Se um dia eu estiver preso atrás das grades ou numa cadeira de rodas, pálido imóvel como um vegetal desidratado, absolutamente entregue à boa vontade de terceiros a colocarem pão e água na minha boca (como fez o Messias), além de lavarem as minhas nádegas em sinal de higiene e misericórdia (tal e qual também fez o Nazareno, ao assear os pés dos doze discípulos, inclusive Judas, o mais traíra do bando), por favor, toquem boa música para acalmar o meu espírito, se é que de fato ele exista. 
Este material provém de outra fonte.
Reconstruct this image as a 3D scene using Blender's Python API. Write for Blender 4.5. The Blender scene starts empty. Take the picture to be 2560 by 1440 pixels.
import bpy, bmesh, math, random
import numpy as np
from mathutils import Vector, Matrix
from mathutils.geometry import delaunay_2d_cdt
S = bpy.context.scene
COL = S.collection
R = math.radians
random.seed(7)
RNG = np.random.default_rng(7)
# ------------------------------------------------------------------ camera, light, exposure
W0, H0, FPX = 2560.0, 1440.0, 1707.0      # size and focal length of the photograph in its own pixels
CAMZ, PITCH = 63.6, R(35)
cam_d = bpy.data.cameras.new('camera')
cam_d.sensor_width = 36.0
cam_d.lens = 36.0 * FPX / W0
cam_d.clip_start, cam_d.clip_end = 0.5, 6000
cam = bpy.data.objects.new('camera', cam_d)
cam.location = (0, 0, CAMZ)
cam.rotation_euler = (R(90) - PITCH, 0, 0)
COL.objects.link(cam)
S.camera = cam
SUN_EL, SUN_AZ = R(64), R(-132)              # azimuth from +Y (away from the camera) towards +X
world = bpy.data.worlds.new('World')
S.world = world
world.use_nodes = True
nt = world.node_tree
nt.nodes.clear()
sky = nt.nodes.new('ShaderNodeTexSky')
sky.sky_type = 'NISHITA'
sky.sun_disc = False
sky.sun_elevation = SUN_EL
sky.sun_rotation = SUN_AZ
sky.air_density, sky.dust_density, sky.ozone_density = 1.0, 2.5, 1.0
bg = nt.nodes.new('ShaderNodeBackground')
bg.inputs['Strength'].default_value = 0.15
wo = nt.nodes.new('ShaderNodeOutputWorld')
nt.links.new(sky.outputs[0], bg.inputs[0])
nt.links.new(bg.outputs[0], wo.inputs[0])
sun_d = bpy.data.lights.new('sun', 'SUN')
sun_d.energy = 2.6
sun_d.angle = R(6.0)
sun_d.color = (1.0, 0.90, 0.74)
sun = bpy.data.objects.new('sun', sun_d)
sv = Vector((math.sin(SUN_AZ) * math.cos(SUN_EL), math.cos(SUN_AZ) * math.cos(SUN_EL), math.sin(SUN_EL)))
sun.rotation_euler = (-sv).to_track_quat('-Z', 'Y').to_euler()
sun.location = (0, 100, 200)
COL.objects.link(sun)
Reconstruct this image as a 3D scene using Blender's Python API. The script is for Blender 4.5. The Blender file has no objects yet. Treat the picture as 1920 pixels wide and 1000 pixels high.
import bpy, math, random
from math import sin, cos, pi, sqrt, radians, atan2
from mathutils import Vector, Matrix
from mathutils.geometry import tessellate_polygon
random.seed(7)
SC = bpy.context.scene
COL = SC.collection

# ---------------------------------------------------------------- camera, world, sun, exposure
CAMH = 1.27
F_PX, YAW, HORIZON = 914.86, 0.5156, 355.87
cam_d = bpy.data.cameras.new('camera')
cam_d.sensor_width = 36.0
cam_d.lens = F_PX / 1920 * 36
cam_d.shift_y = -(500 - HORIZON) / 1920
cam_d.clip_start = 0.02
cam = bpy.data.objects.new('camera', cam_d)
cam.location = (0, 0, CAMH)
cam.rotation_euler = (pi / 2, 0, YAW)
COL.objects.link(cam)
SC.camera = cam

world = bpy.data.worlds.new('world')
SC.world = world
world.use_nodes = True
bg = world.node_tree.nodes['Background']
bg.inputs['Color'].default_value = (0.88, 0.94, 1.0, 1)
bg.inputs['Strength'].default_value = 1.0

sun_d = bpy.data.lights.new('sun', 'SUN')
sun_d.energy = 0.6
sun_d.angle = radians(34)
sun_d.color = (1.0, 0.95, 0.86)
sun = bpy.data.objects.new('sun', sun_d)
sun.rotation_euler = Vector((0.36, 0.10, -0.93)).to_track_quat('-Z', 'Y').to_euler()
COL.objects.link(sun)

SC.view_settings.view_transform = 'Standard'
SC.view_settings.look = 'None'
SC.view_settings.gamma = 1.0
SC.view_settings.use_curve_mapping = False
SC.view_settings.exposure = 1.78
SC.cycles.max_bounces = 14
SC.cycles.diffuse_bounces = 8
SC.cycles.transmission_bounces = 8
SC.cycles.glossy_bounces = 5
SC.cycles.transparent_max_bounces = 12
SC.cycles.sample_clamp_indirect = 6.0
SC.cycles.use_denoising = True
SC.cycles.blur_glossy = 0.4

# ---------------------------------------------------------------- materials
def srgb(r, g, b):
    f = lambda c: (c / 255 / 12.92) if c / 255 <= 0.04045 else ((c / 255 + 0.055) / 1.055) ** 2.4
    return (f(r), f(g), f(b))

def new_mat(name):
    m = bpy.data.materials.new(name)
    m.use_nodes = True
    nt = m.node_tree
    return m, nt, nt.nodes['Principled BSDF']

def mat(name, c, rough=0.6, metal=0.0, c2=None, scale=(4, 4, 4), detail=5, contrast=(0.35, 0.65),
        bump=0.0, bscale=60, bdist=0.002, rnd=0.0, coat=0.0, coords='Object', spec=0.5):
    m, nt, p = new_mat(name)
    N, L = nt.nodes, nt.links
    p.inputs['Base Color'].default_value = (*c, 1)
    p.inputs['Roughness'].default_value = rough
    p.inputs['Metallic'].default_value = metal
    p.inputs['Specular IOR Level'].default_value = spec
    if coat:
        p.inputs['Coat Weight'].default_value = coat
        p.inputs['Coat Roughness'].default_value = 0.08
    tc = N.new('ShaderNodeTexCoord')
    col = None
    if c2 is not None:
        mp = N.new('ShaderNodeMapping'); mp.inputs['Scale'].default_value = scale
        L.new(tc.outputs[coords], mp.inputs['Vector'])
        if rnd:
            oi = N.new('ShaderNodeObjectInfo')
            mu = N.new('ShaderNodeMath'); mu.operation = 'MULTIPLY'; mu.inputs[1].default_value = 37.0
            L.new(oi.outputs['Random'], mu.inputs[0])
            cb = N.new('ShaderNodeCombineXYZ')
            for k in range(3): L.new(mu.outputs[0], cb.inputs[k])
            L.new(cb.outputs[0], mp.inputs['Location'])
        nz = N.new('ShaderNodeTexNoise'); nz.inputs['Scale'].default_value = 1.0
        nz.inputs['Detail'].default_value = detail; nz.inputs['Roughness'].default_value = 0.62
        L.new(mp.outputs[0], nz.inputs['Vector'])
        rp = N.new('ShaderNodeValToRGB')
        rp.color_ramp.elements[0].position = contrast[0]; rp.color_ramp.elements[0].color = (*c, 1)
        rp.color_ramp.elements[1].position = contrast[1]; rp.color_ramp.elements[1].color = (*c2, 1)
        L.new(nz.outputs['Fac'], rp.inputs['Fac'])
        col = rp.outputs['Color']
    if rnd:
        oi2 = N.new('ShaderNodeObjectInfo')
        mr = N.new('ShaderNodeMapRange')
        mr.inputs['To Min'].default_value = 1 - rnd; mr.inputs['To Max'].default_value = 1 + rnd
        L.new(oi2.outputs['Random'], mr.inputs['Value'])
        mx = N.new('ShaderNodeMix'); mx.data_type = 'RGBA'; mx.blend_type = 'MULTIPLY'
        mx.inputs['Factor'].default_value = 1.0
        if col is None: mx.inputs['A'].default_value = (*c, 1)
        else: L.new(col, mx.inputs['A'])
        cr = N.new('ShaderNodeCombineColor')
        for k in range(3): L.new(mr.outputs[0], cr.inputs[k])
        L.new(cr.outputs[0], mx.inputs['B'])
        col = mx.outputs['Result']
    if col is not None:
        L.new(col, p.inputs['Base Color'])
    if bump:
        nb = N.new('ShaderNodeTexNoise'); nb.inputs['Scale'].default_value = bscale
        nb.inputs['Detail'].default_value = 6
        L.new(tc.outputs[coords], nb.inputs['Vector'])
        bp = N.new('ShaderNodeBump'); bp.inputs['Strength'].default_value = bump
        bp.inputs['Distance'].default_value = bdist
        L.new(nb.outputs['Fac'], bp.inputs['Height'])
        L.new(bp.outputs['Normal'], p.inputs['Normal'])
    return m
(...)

(Em meus devaneios, em minhas solitárias teorias existencialistas, eu penso que, na verdade, a força motriz que me faz levantar da cama diariamente e tolerar a intolerância do meu semelhante, seja algum tipo de energia essencial de origem desconhecida que, em breve, a ciência decifrará, através de testes enzimáticos complexos em câmaras de vácuo, tubos de ensaio e com o mister dos camundongos, a qual dissipar-se-á completamente após a derradeira badalada cardíaca. Sabem o que seja “Alma”? A lembrança gostosa de alguém que já partiu. Isto sim deve ser alma. Acredite se puder, ou torça pelos camundongos, ou funde a sua própria igreja.) 
Voltando à música, eu extraí fragmentos do cancioneiro de Lennon, McCartney e George (o mais místico dos três) e montei a minha própria bíblia. Segue abaixo parte do meu evangelho particular, o qual será objeto — eu imagino — de injúrias, difamações, ameaças, fogueiras e maldições. Seja como for, Júlia, leia com atenção e esqueça tudo. Ou não. Deu pra entender, filhinha?! 
Versículo I — Tudo o que você precisa é amor.

Versículo II — O amor é velho. O amor é novo. O amor é tudo. O amor é você.
Versículo III — Eu não me importo muito com dinheiro; dinheiro não pode me comprar amor.
Versículo IV — Eu te amo oito dias na semana.
Versículo V — Todas as pessoas solitárias, de onde elas vêm? Todas as pessoas solitárias, de onde elas são?
Versículo VI — Nós podemos realmente viver um sem o outro?
Versículo VII — Lá vem o sol! E eu digo que está tudo bem.
Versículo VIII — Eu estarei lá e em todo lugar. Aqui, lá e em todo lugar.
Versículo IX — Eu sou ele, como você é ele, como você sou eu, e nós somos todos juntos.
Versículo X — Todas as crianças boas vão para o céu.
Versículo XI — Então, no final, o amor que você leva é igual ao amor que você dá.
Versículo XII — Deixa eu te levar, pois estou indo para os Campos de Morango. Nada é real, e não há nada com que se preocupar. Campos de Morango para sempre!
Versículo XIII — Dia após dia, sozinho na colina, o homem com sorriso tolo permanece perfeitamente calmo, mas ninguém quer conhecê-lo. Eles podem ver que ele é somente um tolo e ele nunca dá uma resposta.
Versículo XIV — A longa e extensa estrada que leva até a sua porta jamais desaparecerá.
Versículo XV — A vida é muito curta e não há tempo para intrigas e brigas, meu amigo.
Versículo XVI — Eu olho para vocês todos e vejo que o amor está dormindo.
Versículo XVII — Você ainda vai precisar de mim? Você ainda irá me alimentar quando eu tiver 64 anos de idade?
Versículo XVIII — Ele é um autêntico homem de lugar nenhum, sentado na sua terra de lugar nenhum, fazendo os seus planos de lugar nenhum para ninguém.